Максим делает большой глоток из чайной чашки, задумывается и в тот момент, когда я решаю, что он уже все сказал и продолжать беседу не собирается, вдруг произносит:

— Вообще-то перед нами стоит дилемма: оставаться работать при ДНР или уходить в «Новороссию», — Максим поднимает на меня глаза, как будто ждет совета.

Мне, признаться, не очень близка драма внутреннего выбора идеолога, поэтому молчу. Максим клюет носом, вероятно, одобряя какое-то свое решение:

— Хотя, честно говоря, все равно, как эта организация будет развиваться. Главное, чтобы мы не остались в составе Украины. Они ж хотят нам смерти, как мы сможем после такого вместе жить? Или они думают, что после гражданской войны все наладится?

Вступать в дискуссию с идеологом ДНР, который только что, не вставая со стула, совершил эмиграцию в «Новороссию», в мои планы не входит. Вежливо попрощавшись, продолжаю путешествие по главному осиному улью сепаратизма.

Вход на одиннадцатый этаж, где раньше ежедневно проводились заседания «временного правительства» ДНР, охраняют несколько суровых бородатых мужчин с автоматами. Судя по форме, это бойцы известного батальона «Восток», которыми руководит бывший глава донецкого спецподразделения «Альфа» Александр Ходаковский.
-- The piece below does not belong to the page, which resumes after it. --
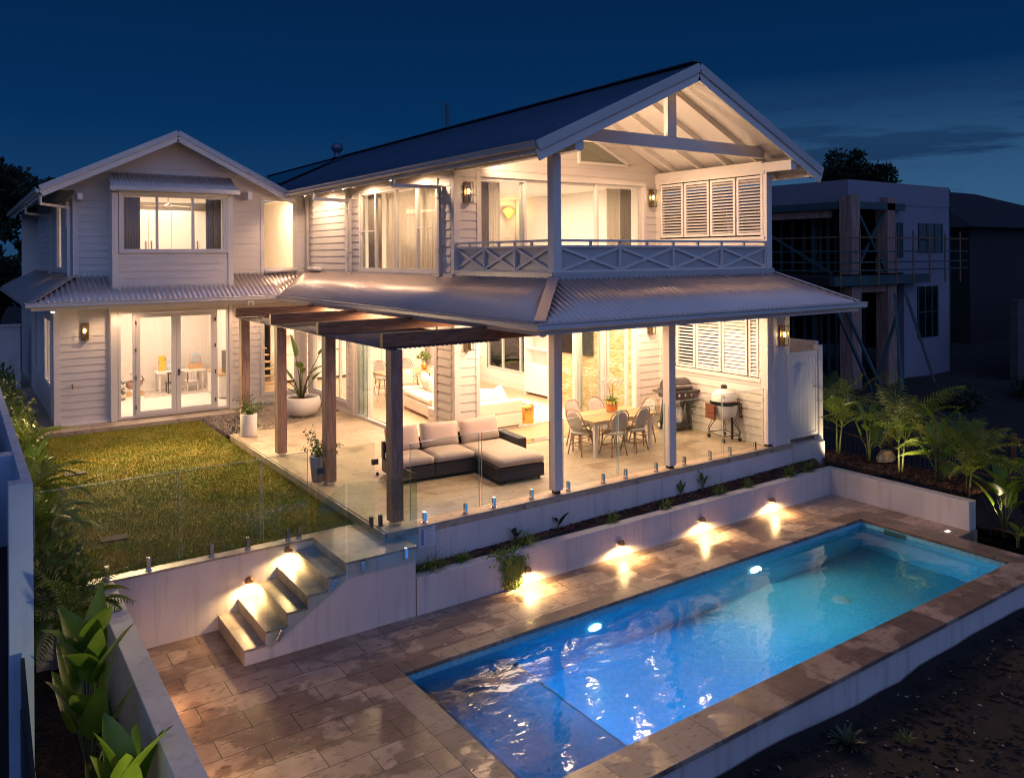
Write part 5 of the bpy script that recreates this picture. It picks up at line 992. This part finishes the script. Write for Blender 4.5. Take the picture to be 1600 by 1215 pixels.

— Во сколько здесь сегодня собрание? — наивно спрашиваю я.

Охранники ухмыляются и молчат.

— А Пушилин тут? — спрашиваю, чтоб что-то спросить. Ответ на самом деле мне известен.

— Пушилин? — то ли переспрашивает, то ли передразнивает один из бойцов и начинает гоготать.

— Пушилина здесь нет. Давно, — объясняет другой и добавляет: — Кстати, вы не первая, кто задает такие тупые вопросы.


Где Пушилин

Он уехал из Донецка в начале июня, сразу после того, как в центре города был застрелен его помощник Максим Петрухин. 11 июня председатель президиума «Верховного совета» ДНР Денис Пушилин стал одним из главных героев московского митинга, посвященного поддержке «Новороссии». В те дни я была в Москве. Столица готовилась к празднованию Дня России: по центру расхаживали люди с георгиевскими ленточками и флагами, по периметру Красной площади полицейские налаживали рамки металлоискателей. Пушилина встречали как борца за свободу Донбасса от «киевской хунты», возвращающего исконно русские земли под крыло России.